═══ Task inputs
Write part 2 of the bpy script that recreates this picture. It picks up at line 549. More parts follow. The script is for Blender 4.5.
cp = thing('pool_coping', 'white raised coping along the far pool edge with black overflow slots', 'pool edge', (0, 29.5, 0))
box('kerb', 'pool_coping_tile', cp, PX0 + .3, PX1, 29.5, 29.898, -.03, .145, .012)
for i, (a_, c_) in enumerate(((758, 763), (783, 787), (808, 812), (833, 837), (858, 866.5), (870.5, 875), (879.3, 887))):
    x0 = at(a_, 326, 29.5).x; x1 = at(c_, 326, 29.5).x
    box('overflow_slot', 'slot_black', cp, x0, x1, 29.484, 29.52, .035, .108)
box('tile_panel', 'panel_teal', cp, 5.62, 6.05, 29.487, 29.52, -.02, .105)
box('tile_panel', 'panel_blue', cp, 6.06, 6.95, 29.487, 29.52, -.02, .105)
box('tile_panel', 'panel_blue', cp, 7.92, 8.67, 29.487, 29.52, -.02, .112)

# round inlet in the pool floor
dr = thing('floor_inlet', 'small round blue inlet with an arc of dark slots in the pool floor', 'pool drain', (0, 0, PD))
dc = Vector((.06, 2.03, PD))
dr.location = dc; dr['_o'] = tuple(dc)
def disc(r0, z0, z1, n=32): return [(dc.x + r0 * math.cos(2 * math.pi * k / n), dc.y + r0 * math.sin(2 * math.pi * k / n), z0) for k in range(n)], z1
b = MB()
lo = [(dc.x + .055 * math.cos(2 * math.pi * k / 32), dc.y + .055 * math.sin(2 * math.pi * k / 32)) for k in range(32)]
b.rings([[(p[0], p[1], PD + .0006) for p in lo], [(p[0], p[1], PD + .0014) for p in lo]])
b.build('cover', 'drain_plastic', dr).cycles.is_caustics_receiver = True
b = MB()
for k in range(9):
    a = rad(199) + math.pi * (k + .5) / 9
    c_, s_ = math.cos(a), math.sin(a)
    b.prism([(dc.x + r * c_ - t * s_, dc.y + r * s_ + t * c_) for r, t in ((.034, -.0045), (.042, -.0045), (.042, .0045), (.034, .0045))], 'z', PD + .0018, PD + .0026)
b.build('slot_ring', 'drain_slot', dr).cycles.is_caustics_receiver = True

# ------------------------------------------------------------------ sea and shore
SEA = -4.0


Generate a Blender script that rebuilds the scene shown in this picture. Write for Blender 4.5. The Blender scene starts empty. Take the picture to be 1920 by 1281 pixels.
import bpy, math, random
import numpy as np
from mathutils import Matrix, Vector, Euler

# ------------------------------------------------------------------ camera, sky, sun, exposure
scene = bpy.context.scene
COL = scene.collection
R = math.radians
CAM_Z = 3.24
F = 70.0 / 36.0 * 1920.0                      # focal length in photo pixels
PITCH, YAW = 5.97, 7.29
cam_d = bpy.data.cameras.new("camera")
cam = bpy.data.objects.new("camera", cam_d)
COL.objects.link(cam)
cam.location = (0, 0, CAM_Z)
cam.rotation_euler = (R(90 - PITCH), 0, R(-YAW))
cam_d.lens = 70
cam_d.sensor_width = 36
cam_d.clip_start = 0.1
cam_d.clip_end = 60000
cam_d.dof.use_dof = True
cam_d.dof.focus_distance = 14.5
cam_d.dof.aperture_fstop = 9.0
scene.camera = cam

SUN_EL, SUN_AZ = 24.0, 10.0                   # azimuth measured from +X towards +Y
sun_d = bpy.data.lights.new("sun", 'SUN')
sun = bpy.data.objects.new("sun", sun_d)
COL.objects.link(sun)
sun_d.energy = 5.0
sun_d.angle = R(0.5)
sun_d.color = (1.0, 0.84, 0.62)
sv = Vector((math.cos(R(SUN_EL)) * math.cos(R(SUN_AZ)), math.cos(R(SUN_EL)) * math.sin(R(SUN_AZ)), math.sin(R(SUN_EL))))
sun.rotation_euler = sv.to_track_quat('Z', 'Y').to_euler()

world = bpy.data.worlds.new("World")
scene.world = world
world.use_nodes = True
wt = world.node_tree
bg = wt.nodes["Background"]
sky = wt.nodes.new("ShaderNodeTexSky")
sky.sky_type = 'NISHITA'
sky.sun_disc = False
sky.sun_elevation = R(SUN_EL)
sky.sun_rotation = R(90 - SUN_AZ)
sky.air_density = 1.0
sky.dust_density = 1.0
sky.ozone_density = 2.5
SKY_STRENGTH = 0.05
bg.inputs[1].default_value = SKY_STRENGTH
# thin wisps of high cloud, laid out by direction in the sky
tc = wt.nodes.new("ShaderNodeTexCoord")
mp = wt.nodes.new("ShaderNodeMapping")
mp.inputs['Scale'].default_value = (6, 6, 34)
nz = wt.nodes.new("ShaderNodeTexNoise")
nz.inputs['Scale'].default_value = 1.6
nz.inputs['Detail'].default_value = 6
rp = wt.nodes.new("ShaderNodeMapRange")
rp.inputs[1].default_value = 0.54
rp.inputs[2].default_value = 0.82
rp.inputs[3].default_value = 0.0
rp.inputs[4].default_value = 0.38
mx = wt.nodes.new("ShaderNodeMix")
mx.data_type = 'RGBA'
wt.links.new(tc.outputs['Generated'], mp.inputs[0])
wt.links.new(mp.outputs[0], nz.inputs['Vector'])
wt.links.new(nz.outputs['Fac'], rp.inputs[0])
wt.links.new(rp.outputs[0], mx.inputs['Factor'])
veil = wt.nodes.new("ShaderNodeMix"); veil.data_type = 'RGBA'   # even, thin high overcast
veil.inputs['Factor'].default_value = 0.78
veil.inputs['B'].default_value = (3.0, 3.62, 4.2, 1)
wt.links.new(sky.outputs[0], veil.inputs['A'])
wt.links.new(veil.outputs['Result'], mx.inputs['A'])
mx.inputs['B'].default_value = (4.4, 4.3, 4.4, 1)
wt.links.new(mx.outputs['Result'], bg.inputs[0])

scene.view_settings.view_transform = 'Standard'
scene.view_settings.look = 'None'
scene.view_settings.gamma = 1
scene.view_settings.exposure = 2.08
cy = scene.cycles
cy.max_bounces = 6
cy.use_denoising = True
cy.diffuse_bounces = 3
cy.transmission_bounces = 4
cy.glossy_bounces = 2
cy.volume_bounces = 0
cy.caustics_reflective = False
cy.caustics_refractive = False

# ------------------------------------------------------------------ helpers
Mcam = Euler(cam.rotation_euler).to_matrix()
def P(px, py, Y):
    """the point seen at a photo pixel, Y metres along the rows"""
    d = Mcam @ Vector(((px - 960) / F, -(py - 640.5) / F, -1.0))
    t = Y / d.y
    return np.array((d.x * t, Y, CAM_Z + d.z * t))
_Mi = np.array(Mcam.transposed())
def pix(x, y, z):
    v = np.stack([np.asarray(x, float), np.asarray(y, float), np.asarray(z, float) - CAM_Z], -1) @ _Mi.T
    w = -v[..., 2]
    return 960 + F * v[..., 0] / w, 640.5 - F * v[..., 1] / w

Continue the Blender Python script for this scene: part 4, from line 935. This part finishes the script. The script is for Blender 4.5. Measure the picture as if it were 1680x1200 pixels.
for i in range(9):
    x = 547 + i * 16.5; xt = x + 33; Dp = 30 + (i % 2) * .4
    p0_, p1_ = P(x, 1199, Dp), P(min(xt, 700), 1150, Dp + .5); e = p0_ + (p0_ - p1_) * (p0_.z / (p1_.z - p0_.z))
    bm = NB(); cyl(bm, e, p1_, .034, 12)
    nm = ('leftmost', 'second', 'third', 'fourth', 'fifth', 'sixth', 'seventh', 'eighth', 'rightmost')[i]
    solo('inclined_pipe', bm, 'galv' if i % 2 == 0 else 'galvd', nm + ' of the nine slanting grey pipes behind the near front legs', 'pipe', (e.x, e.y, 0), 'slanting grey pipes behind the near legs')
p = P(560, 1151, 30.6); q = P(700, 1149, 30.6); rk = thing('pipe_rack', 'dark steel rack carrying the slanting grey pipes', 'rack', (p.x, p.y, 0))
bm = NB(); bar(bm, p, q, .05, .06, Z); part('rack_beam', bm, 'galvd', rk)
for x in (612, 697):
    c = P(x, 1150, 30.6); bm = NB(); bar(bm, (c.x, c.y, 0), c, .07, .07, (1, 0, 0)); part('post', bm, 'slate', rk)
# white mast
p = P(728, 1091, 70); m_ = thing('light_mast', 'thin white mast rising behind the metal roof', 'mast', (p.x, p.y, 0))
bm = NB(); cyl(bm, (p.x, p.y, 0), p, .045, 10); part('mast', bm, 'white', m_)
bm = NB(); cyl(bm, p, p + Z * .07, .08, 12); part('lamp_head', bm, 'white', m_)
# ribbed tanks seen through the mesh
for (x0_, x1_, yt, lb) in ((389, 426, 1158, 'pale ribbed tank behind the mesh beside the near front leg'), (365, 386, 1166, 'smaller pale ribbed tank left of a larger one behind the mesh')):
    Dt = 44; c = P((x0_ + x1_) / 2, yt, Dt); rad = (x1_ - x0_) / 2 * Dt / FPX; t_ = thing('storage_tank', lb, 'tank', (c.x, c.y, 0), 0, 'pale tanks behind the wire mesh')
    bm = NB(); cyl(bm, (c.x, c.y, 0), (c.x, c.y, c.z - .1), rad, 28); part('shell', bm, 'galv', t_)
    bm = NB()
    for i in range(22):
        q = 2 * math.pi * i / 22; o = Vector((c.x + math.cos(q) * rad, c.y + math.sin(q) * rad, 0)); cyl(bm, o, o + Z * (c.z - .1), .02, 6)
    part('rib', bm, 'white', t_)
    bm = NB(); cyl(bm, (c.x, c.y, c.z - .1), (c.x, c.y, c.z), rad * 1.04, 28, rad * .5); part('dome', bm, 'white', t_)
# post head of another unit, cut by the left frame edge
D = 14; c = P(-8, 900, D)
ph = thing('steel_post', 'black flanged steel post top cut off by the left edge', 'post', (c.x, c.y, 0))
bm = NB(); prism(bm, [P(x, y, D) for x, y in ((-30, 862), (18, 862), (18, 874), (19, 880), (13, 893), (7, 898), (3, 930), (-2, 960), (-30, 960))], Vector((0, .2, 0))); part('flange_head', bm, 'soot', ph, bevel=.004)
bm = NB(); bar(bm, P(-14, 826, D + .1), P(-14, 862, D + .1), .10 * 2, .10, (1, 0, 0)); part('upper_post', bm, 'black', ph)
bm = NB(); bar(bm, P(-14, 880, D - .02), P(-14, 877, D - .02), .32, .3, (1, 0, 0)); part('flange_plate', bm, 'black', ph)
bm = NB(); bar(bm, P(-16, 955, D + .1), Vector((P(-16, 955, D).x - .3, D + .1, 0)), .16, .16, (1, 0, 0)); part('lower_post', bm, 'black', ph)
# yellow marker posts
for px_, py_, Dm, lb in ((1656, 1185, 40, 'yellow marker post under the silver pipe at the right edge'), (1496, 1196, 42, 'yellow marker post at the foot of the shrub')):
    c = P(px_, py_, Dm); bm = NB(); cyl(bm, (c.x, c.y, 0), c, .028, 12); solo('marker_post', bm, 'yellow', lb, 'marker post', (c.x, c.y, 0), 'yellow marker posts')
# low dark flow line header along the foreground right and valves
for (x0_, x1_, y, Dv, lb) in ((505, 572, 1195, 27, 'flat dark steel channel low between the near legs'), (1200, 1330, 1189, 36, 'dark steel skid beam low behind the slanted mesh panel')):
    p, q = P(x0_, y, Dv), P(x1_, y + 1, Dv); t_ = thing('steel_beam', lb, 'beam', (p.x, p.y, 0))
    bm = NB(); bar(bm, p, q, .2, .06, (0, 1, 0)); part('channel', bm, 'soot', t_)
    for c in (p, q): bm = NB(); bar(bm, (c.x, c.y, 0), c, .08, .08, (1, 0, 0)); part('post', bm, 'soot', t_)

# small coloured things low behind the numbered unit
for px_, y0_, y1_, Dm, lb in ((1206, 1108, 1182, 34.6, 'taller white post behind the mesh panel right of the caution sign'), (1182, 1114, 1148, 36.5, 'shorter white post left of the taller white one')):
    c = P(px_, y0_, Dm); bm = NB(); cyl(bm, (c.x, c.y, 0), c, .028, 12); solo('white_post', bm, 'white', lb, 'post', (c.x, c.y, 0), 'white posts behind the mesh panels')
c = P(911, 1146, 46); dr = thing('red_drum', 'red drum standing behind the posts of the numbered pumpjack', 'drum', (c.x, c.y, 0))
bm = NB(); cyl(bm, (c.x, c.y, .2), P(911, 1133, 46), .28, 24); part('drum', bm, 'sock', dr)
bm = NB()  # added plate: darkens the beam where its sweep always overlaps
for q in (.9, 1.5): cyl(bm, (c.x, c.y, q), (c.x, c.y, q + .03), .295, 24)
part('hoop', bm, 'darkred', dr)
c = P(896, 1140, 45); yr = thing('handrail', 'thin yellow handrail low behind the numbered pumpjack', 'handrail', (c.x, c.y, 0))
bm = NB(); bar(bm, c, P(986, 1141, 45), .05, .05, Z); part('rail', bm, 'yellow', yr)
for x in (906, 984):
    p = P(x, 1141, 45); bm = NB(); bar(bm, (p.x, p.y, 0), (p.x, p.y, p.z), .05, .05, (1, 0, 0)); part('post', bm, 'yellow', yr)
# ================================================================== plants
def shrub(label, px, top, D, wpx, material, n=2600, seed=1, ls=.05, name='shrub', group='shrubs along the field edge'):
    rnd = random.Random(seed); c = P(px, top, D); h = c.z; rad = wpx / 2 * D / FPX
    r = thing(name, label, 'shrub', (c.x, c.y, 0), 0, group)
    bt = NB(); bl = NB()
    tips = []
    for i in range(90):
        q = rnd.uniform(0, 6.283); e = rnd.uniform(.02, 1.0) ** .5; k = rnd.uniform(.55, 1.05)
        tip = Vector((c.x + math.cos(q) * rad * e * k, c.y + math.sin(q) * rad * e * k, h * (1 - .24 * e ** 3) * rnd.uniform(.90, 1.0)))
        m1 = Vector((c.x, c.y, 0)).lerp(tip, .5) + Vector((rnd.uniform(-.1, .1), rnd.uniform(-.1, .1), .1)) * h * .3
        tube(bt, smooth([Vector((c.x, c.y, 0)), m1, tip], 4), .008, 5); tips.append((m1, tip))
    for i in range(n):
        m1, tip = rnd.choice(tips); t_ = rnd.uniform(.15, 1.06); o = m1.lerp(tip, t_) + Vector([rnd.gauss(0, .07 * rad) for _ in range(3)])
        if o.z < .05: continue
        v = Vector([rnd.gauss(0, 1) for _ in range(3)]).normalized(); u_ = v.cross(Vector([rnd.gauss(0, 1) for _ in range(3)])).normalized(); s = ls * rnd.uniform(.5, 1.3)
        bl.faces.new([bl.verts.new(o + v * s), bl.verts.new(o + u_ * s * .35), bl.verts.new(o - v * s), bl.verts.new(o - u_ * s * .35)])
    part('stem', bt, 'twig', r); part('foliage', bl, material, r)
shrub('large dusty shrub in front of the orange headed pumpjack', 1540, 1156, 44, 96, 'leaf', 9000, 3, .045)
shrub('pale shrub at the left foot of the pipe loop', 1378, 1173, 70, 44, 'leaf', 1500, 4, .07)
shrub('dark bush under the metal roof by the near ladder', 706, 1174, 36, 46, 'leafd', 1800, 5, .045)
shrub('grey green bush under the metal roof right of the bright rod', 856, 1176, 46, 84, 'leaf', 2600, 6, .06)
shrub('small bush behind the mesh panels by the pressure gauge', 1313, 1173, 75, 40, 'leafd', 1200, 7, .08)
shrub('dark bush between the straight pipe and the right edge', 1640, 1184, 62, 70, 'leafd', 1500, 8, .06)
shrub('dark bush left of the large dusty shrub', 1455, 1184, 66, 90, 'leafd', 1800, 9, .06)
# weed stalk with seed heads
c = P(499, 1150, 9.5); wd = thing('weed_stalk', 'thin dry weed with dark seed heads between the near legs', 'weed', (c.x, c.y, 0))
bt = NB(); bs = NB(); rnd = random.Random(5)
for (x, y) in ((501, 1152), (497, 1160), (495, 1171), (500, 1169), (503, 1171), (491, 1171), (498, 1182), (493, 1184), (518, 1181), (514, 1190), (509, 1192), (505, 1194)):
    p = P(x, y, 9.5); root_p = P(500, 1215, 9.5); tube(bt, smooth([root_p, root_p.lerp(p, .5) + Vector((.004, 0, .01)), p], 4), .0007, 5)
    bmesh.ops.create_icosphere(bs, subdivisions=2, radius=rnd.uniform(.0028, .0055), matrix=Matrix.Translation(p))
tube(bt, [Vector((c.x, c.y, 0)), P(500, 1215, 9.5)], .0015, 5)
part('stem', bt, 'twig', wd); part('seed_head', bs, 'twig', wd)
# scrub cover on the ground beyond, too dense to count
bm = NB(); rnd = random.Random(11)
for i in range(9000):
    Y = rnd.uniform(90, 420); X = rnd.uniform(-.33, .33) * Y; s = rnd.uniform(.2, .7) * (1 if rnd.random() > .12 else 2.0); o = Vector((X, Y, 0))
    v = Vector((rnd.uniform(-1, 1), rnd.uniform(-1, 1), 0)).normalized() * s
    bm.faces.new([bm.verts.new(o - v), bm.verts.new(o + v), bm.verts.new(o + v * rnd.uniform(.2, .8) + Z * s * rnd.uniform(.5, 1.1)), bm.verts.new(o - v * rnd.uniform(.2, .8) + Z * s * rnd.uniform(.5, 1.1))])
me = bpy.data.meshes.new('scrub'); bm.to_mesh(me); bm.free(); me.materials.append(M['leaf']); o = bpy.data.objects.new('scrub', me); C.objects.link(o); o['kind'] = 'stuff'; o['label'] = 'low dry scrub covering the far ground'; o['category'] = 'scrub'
══════
● What is expected
In the listing above, locate the line containing "Generate a Blender" and the line containing "from mathutils import Matrix, Vector, Euler". Extract those two lines and every line between them, exactly as written, and only those.

● Solution
Generate a Blender script that rebuilds the scene shown in this picture. Write for Blender 4.5. The Blender scene starts empty. Take the picture to be 1920 by 1281 pixels.
import bpy, math, random
import numpy as np
from mathutils import Matrix, Vector, Euler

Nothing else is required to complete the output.